Friday, August 12, 2016

TRUMP SAYS HE'S JOKING ABOUT BEING INTELLIGENT

TRUMP BECAME TONGUE TIED WHILE VISITING A BRIDGEPORT SIXTH GRADE CIVICS CLASS. WHEN ASKED WHO JOHN ADAMS WAS, HE ANSWERED: HE WAS A BEER BREWER........WHEN TOLD THE CORRECT ANSWER, HE REPLIED, "I WAS JOKING FOR GOD'S SAKE! EVERYBODY KNOWS THAT!"

 BRIDGEPORT, MN


 One day after telling a crowd of thrill seekers at a Trump rally near  Bridgeport, that he was the smartest man alive, he stumbled when answering a simple question in a sixth grade civics class.

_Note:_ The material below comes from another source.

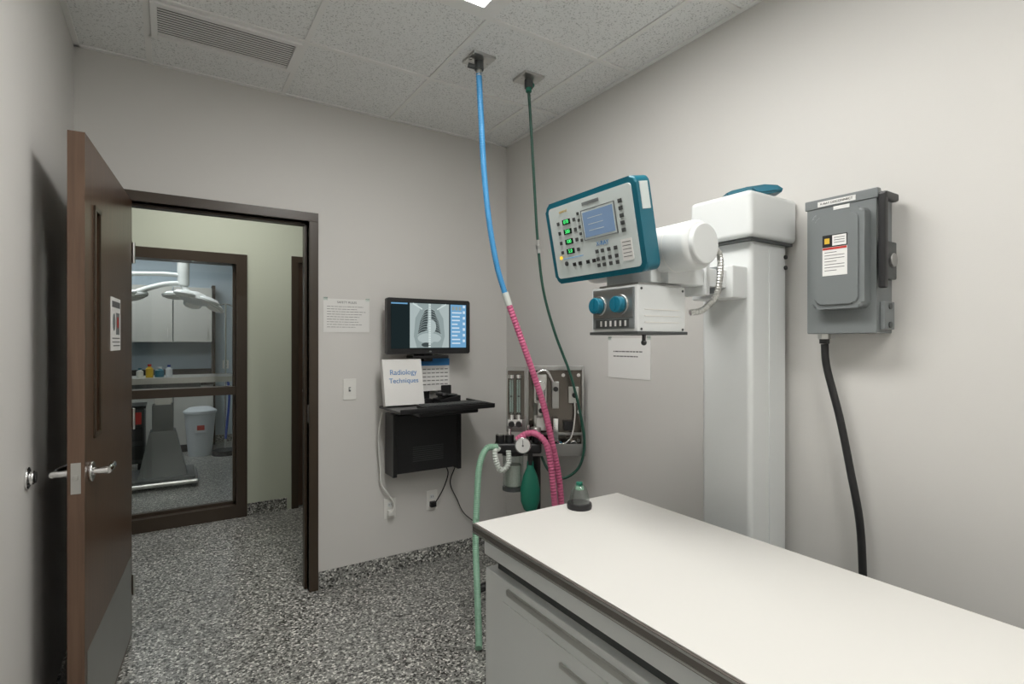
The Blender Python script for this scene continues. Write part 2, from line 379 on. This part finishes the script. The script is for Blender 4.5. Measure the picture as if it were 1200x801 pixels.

Trump is stumped when quizzed on Adams
Eleven year old Tom Thom, of Bridgeport was called upon to ask the visiting Republican Presidential Candidate Donald Trump, a question about U.S. Presidents.  He stood up, blinked his eyes, and asked a stern looking Trump, "Sir, who was John Adams?"
Trump made a cockeyed face, played with his tie, shifted from one leg to the other and cleared his throat before answering,  "Mr. Adams was known as a great beer brewer. I've never drank any, but some of the hot women I've known, swear it is still pretty good."
A hush came over the room before the room exploded with childhood laughter.  Trump became noticeably irritated and signaled for his secret service agents to clear the kids out of the room.  As the class room was emptied, one of his aides whispered something into his ear. Trump's eyes widened and he grabbed the microphone.  "I was joking for God's sake, everybody knows that!  John Adams was the second or third President of the United States.  Someone be sure and tell those little laughing brats that."
Trump was then led out of the classroom where he was met by the news media who began questioning his claim of being the smartest man alive. 
"Look, I told you I was joking when I said that. Go ahead, ask me a question with some meat to it.  We all like meat don't we?  I mean I'm a meaty type of guy, you can ask the Mrs."
A reporter from the UK quickly asked Trump who his favorite movie stars were. "Now there's a meaty question.  I like that,"  he replied.  "You gotta like Larry, Curly, and Moe, right?  I do. I mean the Three Stooges were just joking. They were good at it, maybe the best, after me that is."
He was quickly whisked away by his aides before any more questions could be asked.  OFF THE WALL NEWS reporter Dick Tater was allowed to follow the candidate into his waiting bus and will file a report at a later date.